Mais abordons le PPP sous un angle plus général.
Certains me diront que je devrais au contraire me réjouir de
l'extension des PPP, puisque grâce à cet outil, l'état
(ou les collectivités locales), au lieu d'assumer seuls les risques
inhérents à certains investissements publics, créant de
facto de nouveaux monstres nationalisés, favorise l'émergence
d'entreprises à la gestion privée pour remplir des
"missions" autrefois dévolues au vieux service public
vermoulu et notoirement peu efficient.
Le PPP, moteur du mal investissement
Il s'agit là d'un contresens majeur. Le PPP rend possible, grâce
au racket opéré sur le contribuable, des investissements qui
n'auraient pas vu le jour sans la subvention. Si ces investissements ne
couvrent pas leurs coûts par les flux purement volontaires et
privés qu'ils génèrent, c'est que la valeur qu'ils
créent est insuffisante. Eh oui, si le bobo parisien devait payer à
son vrai prix le voyage entre la capitale et la gare Saint-Jean, sans doute
le niveau des réservations ne serait pas le même. Autrement dit,
quoiqu'en disent les idolâtres du TGV, gagner 50 minutes sur le trajet
Tours-Bordeaux a sans doute une valeur très limitée.

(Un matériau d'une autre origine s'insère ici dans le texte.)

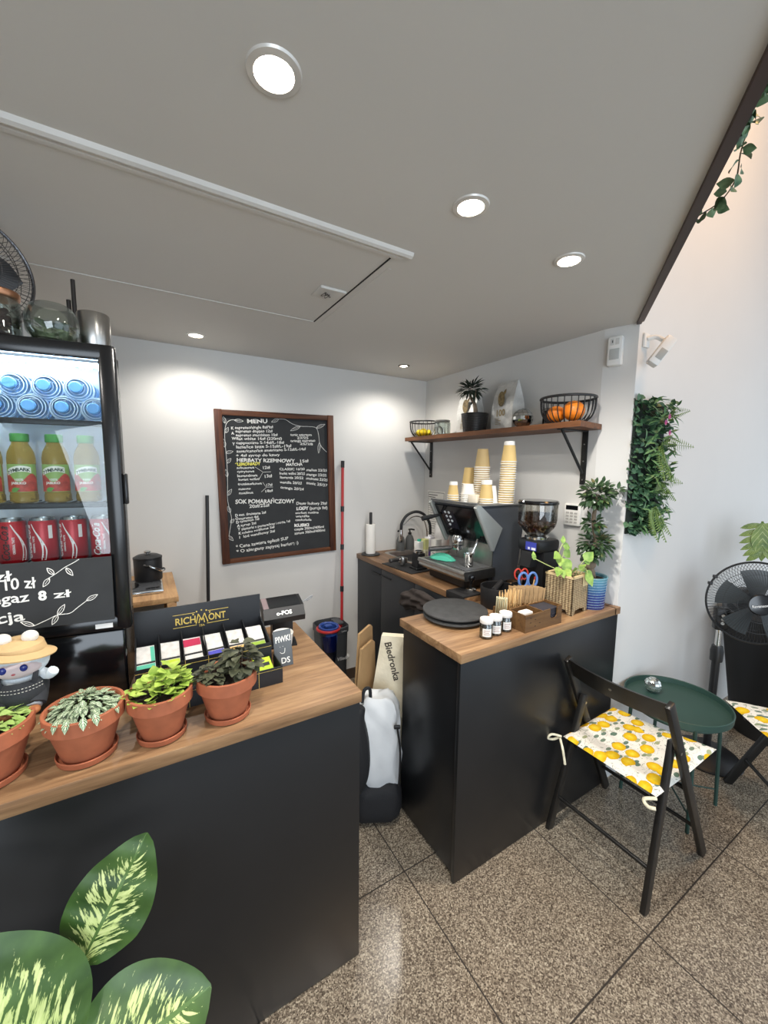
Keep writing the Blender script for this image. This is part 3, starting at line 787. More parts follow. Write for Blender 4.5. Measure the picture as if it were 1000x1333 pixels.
for k, (cc, nm_) in enumerate(cols):
    x0 = -.058 + w * k / 6 + .009
    q = thing('tea_packet', 'silver and %s tea packet in the top row of the tea display box' % nm_, 'tea packet', (x0, 1.50 + yf + .012, ZB + .0745), 0, 'tea packets in the display box')
    q.rotation_euler = (sl + .14, 0, [.03, -.02, .02, .06, 0, 0][k])
    MB().prism([(0, 0), (.052, 0), (.053, .104), (-.001, .106)], 0, .012, 'xy').build('packet', SACHET, q, smooth=0)
    CM = mat('tea_' + nm_, cc, .4)
    if nm_ == 'crimson': MB().span((.0, .070, .0121), (.052, .100, .0126)).build('colour_band', CM, q, smooth=0)
    else: MB().span((.001, .002, .0121), (.051, .032, .0126)).build('colour_band', CM, q, smooth=0)
    if nm_ == 'teal': MB().span((.041, .036, .0121), (.052, .100, .0126)).build('colour_band', CM, q, smooth=0)
    MB().span((.0, .034, .0121), (.052, .041, .0127)).build('name_strip', mat('tea_strip', '#26282a', .5), q, smooth=0)
for k, (x, cc, nm_) in enumerate(((.346, '#b4d436', 'bright lime'), (.276, '#7b8a3a', 'olive'))):
    q = thing('tea_packet', '%s tea packet in the lower drawer of the tea display%s' % (nm_, ', beside the chalk sign' if k == 0 else ''), 'tea packet', (-.058 + x, 1.50 + yf - .088, ZB + .018), 0, 'tea packets in the display box')
    q.rotation_euler = (.42, 0, .05)
    MB().span((0, 0, 0), (.058, .082, .010), .001).build('packet', mat('tea_' + nm_, cc, .4), q, smooth=0)
    m = MB(); text_bm(m, 'TEA', .012, .05, .014, -.0002, thick=.0002, M=Matrix.Rotation(PI / 2, 4, 'X').inverted() @ Matrix.Translation((0, 0, 0)))
    m.b.free(); MB().span((.008, .046, .0101), (.050, .060, .0106)).build('name_strip', MATS['tea_strip'], q, smooth=0)

# --- card terminal on its stand
ct = thing('card_terminal', 'black card payment terminal on a stand behind the tea display', 'card terminal', (.448, 1.535, ZB), -.12)
MB().prism([(-.052, -.035), (.052, -.035), (.058, .040), (-.058, .040)], 0, .006).prism([(-.040, -.014), (.040, -.014), (.043, .022), (-.043, .022)], .006, .125).build('stand', BLACK_PLASTIC, ct, smooth=30)
Mt = Matrix.Translation((0, -.010, .128)) @ Matrix.Rotation(math.radians(-2), 4, 'Y')
MB(Mt).prism([(-.058, -.012), (-.064, .010), (-.040, .044), (.052, .058), (.060, .036), (.030, -.014), (-.03, -.022)], -.078, .078, 'yz').build('head', BLACK_PLASTIC, ct, smooth=0)
Ms = Mt @ Matrix.Translation((0, -.0520, .0285)) @ Matrix.Rotation(math.atan2(.034, .024), 4, 'X')
MB(Mt).prism([(-.0395, .0450), (.050, .0588), (.050, .0594), (-.0395, .0456)], -.052, .066, 'yz').build('screen', BLACK_GLOSS, ct, smooth=0)
MB(Mt).prism([(-.0395, .0450), (.050, .0588), (.050, .0596), (-.0395, .0458)], -.075, -.055, 'yz').build('keypad', mat('terminal_keys', '#7d6c6e', .5), ct, smooth=0)
m = MB(); text_bm(m, 'o-POS', -.030, -.009, .022, 0, bold=.0008, thick=.0002, M=Mt @ Matrix.Translation((0, -.0525, .0275)) @ Matrix.Rotation(math.radians(-36), 4, 'X'))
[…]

Le PPP créée une incitation, pour les entreprises
privées, à privilégier des investissements PPP au lieu
d'investissements purement privés. En effet, grâce à la
subvention, si le partenaire privé se débrouille bien, il peut
espérer, avec un investissement de 3,8 milliards, une
génération de flux financiers qui auraient
nécessité 4 ou 4,5 Mds d'investissement dans un projet non
subventionné. Pourtant, le projet à 4 ou 4,5 Mds purement
privé aurait au final eu une rentabilité incomparablement supérieure
à celle du projet à 7,8 milliards tous coûts confondus.
Le PPP permet donc de donner tant au privé qu'à l'état
l'illusion qu'ils réduisent leur facture en se faisant subventionner
par leur partenaire. Il est donc un terrible instrument de
génération de mal investissement. Le contribuable perd non
seulement le capital investi par l'état dans le PPP, et
l'économie perd en plus la part privée de l'investissement qui
aurait pu être investie dans des projets à
l'intérêt économique, et donc sociétal,
incomparablement supérieur.
Rappelons qu'une activité économiquement rentable sans aide de
l'état est une activité qui créée plus de valeur
pour des clients qu'elle ne consomme de ressources pour des producteurs, elle
est donc par nature incroyablement bénéfique d'un point de vue
sociétal. Contrairement à une activité non rentable qui
est destructrice nette de valeur. Donc 1000 entreprises peu spectaculaires
mais rentables ont une valeur économique très supérieure
à un TGV ou un aéroport subventionnés, quoiqu'en disent
les professionnels de l'aménagement bureaucratique du territoire.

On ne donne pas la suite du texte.